PVT: In Zukunft hybrid
Die Zukunft der Thermie auf dem Dach liegt möglicherweise in der Symbiose mit der Photovoltaik. Erste Anbieter wie Consolar haben bereits PVT-Wärmepumpenkollektoren auf den Markt gebracht, die speziell auf die Kombination mit Wärmepumpen konzipiert sind: „In den letzten Jahren sind aus der Kombination von PV und Solarthermie Technologien als neue Kollektor-Bauart die PVT-Kollektoren entstanden. Speziell für die Kombination mit Wärmepumpen wurden PVT-Wärmepumpenkollektoren entwickelt. Hier lassen sich Vorteile aus beiden Welten in Verbindung mit einer Doppelnutzung der limitierten Dachfläche besonders gut kombinieren“, sagt Andreas Siegemund, geschäftsführender Gesellschafter bei Consolar Solare Energiesysteme.
Ein Fazit: Kein Stammplatz mehr
Seit über 20 Jahren ist die Solarthermie fester Bestandteil auf den Dächern von Neubauten und natürlich auch bei Heizungssanierungen. Dennoch verschärft sich ein technischer Richtungsstreit zugunsten der Photovoltaik, der die Solarthermie an sich in Frage stellt. Die Deutsche Solarthermie-Technologie Plattform (DSTTP) sah im Juli 2021 einen entsprechenden Anlass, in einem 8-Punkte-Papier die Notwendigkeit und Bedeutung der Solarthermie für die Energiewende in der Wärmeversorgung zu betonen. In der DSTTP organisieren sich nach eigenen Angaben seit 2007 alle relevanten Akteure der Solarthermie-Industrie und -Forschung in Deutschland. Fazit des Positionspapiers: Die Solarthermie müsse als Basistechnologie der regenerativen Wärmeversorgung angesehen werden und integraler Bestandteil aller zukünftigen politischen Strategien zur Energiewende sein. Ein wichtiger Grund unter anderen, den die Akteure anführen, ist eine größere Flächeneffizienz. (Das DSTTP-Positionspapier gibt es online zum Download hier).

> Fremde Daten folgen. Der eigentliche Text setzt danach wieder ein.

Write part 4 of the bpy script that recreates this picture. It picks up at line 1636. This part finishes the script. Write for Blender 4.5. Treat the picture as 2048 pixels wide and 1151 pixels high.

Andere Faktoren wie hohe Wirtschaftlichkeit in Form von niedrigen solaren Wärmegestehungskosten werden angeführt oder auch die hohe Mindestlebensdauer sowie geringe Betriebskosten. Das alles ist zutreffend. Doch beschreibt es nicht von der volkswirtschaftlichen Ebene herunterskaliert auf ein Einfamilienhaus, welchen Anteil es an der Wärmeversorgung dort tatsächlich ganzjährig erbringt. Das kann man genauso der Photovoltaik vorhalten. Aber die Entwicklung geht in diese Richtung, auch, weil über die PV dann doch die Sonnenenergie vielseitiger und damit übers Jahr gesehen effektiver genutzt werden kann.
Dittmar Koop ist Journalist für erneuerbare Energien und Energieeffizienz.